Some city police departments report on excessive use of force and/or deaths due to police intervention. However, the shape and definitions of this data varies from city to city. Examples include:

  • Minneapolis: Use of force and officer-involved shootings data is available. The most recent use of force data is from early June 2020, and the most recent officer-involved shooting data is from December 14, 2019.
  • Seattle: Use of force and officer-involved shootings data is available. Both datasets detail the race of the subject. The most recent use of force data is from May 28, 2020, but the most recent officer-involved shootings data is from June 19, 2016. There are three records of disciplinary action for officer-involved shootings in the dataset for 2005-2016.
  • Atlanta: The Atlanta Police Department produces an annual report and publishes weekly crime data, but these reports don’t mention use of force. The most recent data on officer-involved shootings is from 2015. Six Atlanta police officers were recently charged after allegedly using excessive force.
  • Dallas: The City of Dallas provides officer-involved shooting data, though it doesn’t include demographic information on the subject. The Dallas Open Data portal also provides some data on use of force by police officers, but it is unclear if anything more recent than 2016 is available.
  • New York City: The New York Police Department provides use of force incidents by quarter and excessive use of force by year; however, the data only describes the type of force used, the command group/precinct, whether the officer was on-duty or off-duty, and in a separate unlinked dataset, the severity of the subject’s injury. The data does not include subject demographics.

What do non-government datasets do?

Considering the dearth of timely, standardized numbers on officer-involved deaths, non-government datasets have sprung up to fill the holes. These non-government aggregators generally use a similar methodology to what surfaced the greatest proportion of cases in the ARD report: comprehensive review of cases reported in the media.
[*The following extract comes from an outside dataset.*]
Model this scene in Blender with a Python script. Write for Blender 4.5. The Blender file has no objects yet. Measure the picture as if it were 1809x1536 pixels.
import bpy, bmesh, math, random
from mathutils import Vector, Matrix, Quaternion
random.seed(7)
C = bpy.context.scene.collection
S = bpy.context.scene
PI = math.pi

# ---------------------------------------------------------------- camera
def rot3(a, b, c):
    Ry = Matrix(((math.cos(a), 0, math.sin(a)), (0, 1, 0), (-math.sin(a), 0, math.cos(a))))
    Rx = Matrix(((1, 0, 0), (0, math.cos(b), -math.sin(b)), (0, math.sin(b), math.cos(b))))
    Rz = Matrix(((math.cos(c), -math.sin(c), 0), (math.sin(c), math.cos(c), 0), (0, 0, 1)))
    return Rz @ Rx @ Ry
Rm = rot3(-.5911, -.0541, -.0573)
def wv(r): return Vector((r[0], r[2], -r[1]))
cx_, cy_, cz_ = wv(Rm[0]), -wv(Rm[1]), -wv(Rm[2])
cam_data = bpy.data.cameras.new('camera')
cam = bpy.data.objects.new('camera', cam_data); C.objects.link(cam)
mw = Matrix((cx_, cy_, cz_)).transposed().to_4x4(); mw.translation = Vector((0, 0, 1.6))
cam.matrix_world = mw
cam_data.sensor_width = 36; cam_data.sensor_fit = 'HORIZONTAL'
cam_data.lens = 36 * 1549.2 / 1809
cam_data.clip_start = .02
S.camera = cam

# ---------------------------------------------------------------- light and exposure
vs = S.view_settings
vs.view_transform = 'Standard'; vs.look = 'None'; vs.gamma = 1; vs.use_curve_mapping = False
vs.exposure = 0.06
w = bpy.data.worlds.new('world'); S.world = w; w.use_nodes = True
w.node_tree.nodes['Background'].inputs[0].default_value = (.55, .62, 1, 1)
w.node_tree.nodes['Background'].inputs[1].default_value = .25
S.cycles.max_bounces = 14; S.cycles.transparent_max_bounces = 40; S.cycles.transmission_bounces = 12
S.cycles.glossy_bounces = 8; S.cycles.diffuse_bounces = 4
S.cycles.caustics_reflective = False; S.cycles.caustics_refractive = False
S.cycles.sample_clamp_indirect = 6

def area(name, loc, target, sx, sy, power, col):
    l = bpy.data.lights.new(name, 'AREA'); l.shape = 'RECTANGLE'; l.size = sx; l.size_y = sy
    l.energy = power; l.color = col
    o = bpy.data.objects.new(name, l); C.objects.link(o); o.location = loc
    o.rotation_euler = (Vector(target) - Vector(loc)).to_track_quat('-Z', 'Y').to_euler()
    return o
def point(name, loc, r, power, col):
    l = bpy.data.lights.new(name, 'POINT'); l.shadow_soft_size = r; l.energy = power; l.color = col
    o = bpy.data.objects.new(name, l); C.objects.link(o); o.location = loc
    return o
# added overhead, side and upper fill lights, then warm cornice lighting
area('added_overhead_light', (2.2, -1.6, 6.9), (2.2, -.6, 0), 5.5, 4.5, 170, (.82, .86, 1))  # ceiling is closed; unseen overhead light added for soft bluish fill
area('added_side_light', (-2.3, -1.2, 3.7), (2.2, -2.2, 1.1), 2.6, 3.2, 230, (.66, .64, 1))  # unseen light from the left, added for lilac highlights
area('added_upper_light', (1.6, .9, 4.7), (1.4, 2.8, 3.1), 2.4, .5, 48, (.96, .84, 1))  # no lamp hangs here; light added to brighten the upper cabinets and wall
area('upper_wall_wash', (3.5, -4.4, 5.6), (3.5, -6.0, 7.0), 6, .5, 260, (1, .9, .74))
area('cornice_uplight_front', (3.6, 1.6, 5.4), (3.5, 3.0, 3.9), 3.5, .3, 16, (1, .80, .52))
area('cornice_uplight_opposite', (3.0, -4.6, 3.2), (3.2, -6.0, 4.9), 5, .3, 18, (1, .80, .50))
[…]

Our government can and must do better

USAFacts believes facts deserve to be heard; shared, comprehensive and transparent data can ground public debates in facts. The nation is engaging in a discussion about police brutality in Black communities nationwide. We need clear, comprehensive, contextual numbers to help advise decisions on policing. Reporting standards must be applied evenly across the US and the data needs standardization and clear methodology.

Data is just one aspect of this discussion, but we can’t use it to inform opinions if it’s out of date. The BJS has demonstrated that the ARD methodology is the most holistic of any national dataset on the topic, plus the BJS has an existing data pipeline and machine-learning classifiers to do some of this work. Americans can demand Congress consider shifting funds towards better data to shed light on excessive use of force and measure any implemented changes. Government data alone will not solve these issues, but it should be available and accessible to everyone to measure change and progress.